Opposition chief Mariano Rajoy offers outline of measures he will introduce if elected
PP leader promises sweeping reforms in regions and labor
The leader of the main opposition Popular Party (PP), Mariano Rajoy, in a moment of rare elaboration over the measures he will employ should he be elected prime minister, told a business congress yesterday that under a PP government Spain would curtail the powers of its regional authorities and put the brakes on privatization in the air and rail sectors.
"We have to carry out an intense budgetary adjustment," Rajoy said. "We have excessive government. It is essential that we face up to an overhaul of our state of autonomous regions, which should enjoy their benefits but do so in a viable and sustainable way."
Rajoy's discourse was sufficiently ambiguous to avoid positioning himself as a target for any fallout but strong enough to begin a process of refuting the assertion among his detractors that he has no policies. The PP leader spoke of his desire to limit the spending power of the regions, carry out a "genuine" reform of the labor market and to give the energy sector in Spain a shot in the arm. "The Spanish economy has a regulatory environment that restricts competitiveness to the point of making it nonexistent or irrelevant," Rajoy said.

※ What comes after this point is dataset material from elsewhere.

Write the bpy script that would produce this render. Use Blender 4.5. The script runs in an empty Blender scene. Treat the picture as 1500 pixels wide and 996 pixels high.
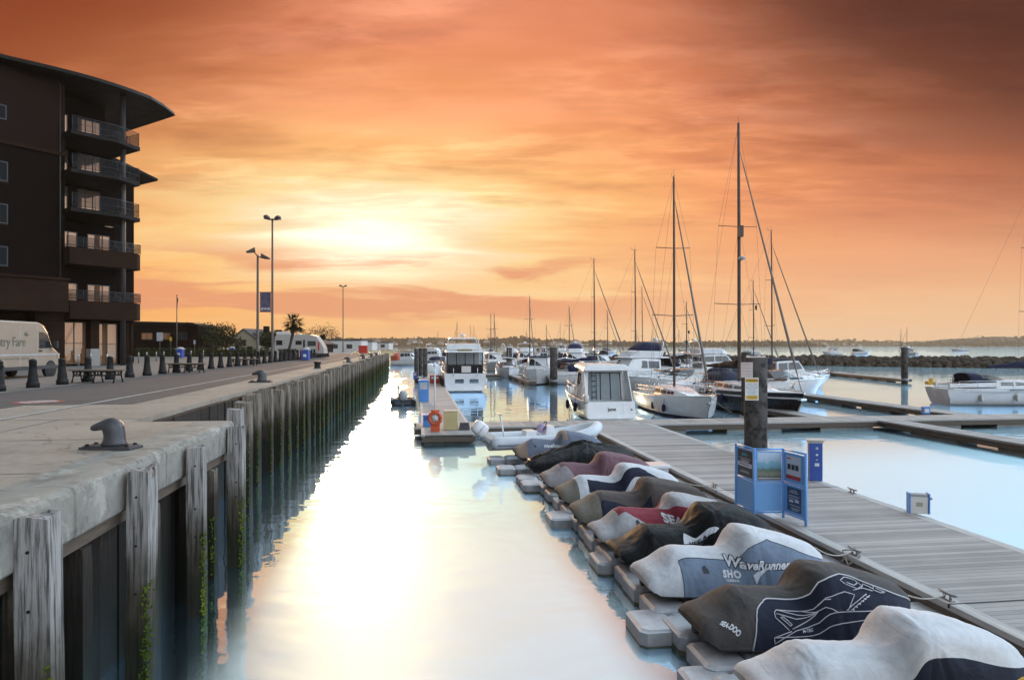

The government was swift to hit back, accusing Rajoy of aping David Cameron's election strategy; the British Conservative prime minister gave little away before he took power and then instigated the greatest reform of the welfare state since World War II. Alluding to Rajoy's "secret agenda," José Blanco, a Socialist Party heavyweight, warned that Cameron had "devalued the pound, raised university fees, carried out public spending cuts without precedent and put 500,000 civil servants in the street. This is what awaits if the PP wins in Spain."